Brittany Tausen, Ph.D., Appointed Assistant Professor of Social Psychology in the Baylor Interdisciplinary Core

January 27, 2026
Brittany Tausen

Baylor’s Honors College is pleased to welcome Brittany M. Tausen, Ph.D. assistant professor of social psychology in the Baylor Interdisciplinary Core (BIC) and affiliated professor of psychology and neuroscience.

"Brittany’s appointment marks a thrilling chapter in the BIC story, as her social psychology background will strengthen our program’s standing in the sciences at Baylor and beyond,” BIC Director Darren Middleton, Ph.D., said. “She already has a track record as a highly effective teacher, at ease and compelling in the lab, around the seminar table, and at the lectern. Her original and creative scholarship will augment the wider social and natural sciences that have sought to place philosophy, theology, and even morality on neuroscientific foundations.”
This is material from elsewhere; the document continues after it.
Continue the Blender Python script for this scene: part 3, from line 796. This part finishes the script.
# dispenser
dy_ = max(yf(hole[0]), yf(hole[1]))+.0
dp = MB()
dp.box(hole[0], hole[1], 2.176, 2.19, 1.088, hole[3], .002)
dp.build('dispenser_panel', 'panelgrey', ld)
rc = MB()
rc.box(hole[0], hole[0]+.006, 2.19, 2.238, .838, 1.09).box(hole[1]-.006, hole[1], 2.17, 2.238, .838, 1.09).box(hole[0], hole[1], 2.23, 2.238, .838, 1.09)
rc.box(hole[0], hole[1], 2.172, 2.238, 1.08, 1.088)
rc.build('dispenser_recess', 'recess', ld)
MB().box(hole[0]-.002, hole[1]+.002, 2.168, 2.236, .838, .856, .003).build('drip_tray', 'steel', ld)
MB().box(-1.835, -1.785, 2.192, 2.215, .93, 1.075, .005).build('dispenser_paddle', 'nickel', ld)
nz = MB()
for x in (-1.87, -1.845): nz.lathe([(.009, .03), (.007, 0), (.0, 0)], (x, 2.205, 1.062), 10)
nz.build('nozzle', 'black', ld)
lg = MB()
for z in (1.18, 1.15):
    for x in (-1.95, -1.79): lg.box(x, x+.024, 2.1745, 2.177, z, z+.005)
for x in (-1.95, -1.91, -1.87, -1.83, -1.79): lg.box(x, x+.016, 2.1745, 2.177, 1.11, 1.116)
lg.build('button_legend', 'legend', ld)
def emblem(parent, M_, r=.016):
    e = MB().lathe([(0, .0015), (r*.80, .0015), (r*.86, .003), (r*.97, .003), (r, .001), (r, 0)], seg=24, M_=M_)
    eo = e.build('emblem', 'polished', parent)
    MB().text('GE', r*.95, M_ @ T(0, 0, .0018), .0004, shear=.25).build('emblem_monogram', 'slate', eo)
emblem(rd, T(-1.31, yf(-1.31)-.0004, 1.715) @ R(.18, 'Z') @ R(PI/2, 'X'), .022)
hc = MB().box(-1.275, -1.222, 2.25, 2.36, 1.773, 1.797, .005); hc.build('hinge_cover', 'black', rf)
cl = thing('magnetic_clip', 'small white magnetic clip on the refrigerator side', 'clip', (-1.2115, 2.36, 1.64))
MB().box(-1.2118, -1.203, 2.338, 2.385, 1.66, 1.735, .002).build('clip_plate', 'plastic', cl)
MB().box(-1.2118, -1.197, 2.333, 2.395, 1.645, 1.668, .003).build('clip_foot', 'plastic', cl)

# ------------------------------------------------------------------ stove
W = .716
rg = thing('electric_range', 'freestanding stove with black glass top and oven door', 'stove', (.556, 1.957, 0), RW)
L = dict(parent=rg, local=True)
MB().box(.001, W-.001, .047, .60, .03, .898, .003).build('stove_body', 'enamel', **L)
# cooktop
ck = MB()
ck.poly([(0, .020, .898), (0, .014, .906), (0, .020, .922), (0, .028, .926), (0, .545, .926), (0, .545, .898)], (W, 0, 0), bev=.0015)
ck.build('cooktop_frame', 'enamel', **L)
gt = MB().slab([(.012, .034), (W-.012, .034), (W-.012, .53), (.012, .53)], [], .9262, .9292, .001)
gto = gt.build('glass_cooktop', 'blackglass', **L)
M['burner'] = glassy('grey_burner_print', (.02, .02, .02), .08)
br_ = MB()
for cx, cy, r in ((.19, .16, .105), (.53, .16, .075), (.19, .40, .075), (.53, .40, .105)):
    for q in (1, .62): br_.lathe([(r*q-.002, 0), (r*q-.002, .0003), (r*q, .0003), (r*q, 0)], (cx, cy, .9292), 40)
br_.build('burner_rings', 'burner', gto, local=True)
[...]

Trained as a social psychologist, Tausen brings an interdisciplinary approach shaped by academic experiences in Scotland, Chicago, and the Pacific Northwest. She earned her doctorate from the University of Aberdeen, where she studied social cognitive neuroscience,  before specializing in social cognition and examining topics such as perspective-taking, embodiment, and how humans understand one another across difference.

“I’ve always been drawn to questions that don’t fit neatly inside one discipline,” Tausen said. “Psychology gives us important tools for understanding human behavior, but those tools are limited if they are not in conversation with other ways of knowing. Some of the most meaningful questions about purpose, dignity, and responsibility require us to think across fields rather than staying in our silos.”

Her research trajectory sharpened during a postdoctoral fellowship at the University of Chicago Booth School of Business, where she began studying dehumanization and how it shapes attitudes and behavior toward marginalized populations, particularly individuals experiencing homelessness. Living in a large urban context prompted deeper questions about how people come to deny others aspects of their humanity, often without realizing it.

“I became really interested in how easily people can reduce others to categories or problems to be managed,” she said. “We might focus on basic needs like food or shelter while overlooking deeper human needs like belonging, meaning, and purpose. Those perceptions matter because they strongly predict how willing we are to act with compassion.”

That work continued during her time at Seattle Pacific University, where Tausen studied whether well-intentioned institutional efforts consistently produce their desired impact. There, she began asking a question that now anchors much of her scholarship: how do we align intention with impact?

“At every level, personal, institutional, or societal, we often mean well,” Tausen said. “But good intentions do not automatically translate into good outcomes. I am interested in understanding the psychological and environmental barriers that keep us from living out the values we say we hold, especially when it comes to loving our neighbors well.”

Those questions sit at the center of Tausen’s recent book, Love Your Neighbor: How Psychology Can Enliven Faith and Transform Community, which explores how psychological research and Christian theology can inform one another in the cultivation of virtue and character.

“There is often an assumption that faith and science are in tension,” she said. “What we have found instead is that they can be mutually illuminating. Psychology can help us see why loving others is so difficult in practice, while theology helps us name why that love matters in the first place.”

In the classroom, Tausen is especially interested in how environments shape moral formation. Her teaching draws on research-supported models that emphasize not only cognitive learning, but also behavioral practice, motivation, and embodied experience.

“We often treat virtue as something students simply need to understand,” she said. “But virtue is formed through practice over time and across many settings. If students only engage these ideas intellectually, they may leave with strong definitions but little capacity to live them out consistently. My goal is to help students strengthen those ‘virtue muscles’ in ways that extend beyond the classroom.”

Tausen said she was drawn to Baylor’s Honors College and the BIC because of its distinctive commitment to interdisciplinary education and sustained faculty collaboration.

“I have not seen another model quite like this,” she said. “Students are being asked to hold together multiple perspectives, integrate different forms of evidence, and learn how to disagree well. That kind of formation does not just prepare them for a career. It prepares them for thoughtful, responsible engagement in the world.”

Harkening to the Honors College vision, Dean of the Honors College Douglas Henry, Ph.D., said, “Brittany’s Christian conviction, united to a stellar record of classroom and research accomplishment, make her a fantastic addition to the College. She is a living embodiment of our desire to love truth, kindle faith, and cultivate virtue in friendship, study, and service to Christ and neighbor, and her contributions in the BIC and beyond will surely make the whole university better.”

Originally from North Idaho, Tausen spent the past decade in Seattle before relocating to Waco with her family. Outside the classroom, she enjoys spending time outdoors, especially on the water, and exploring new places with her husband and children.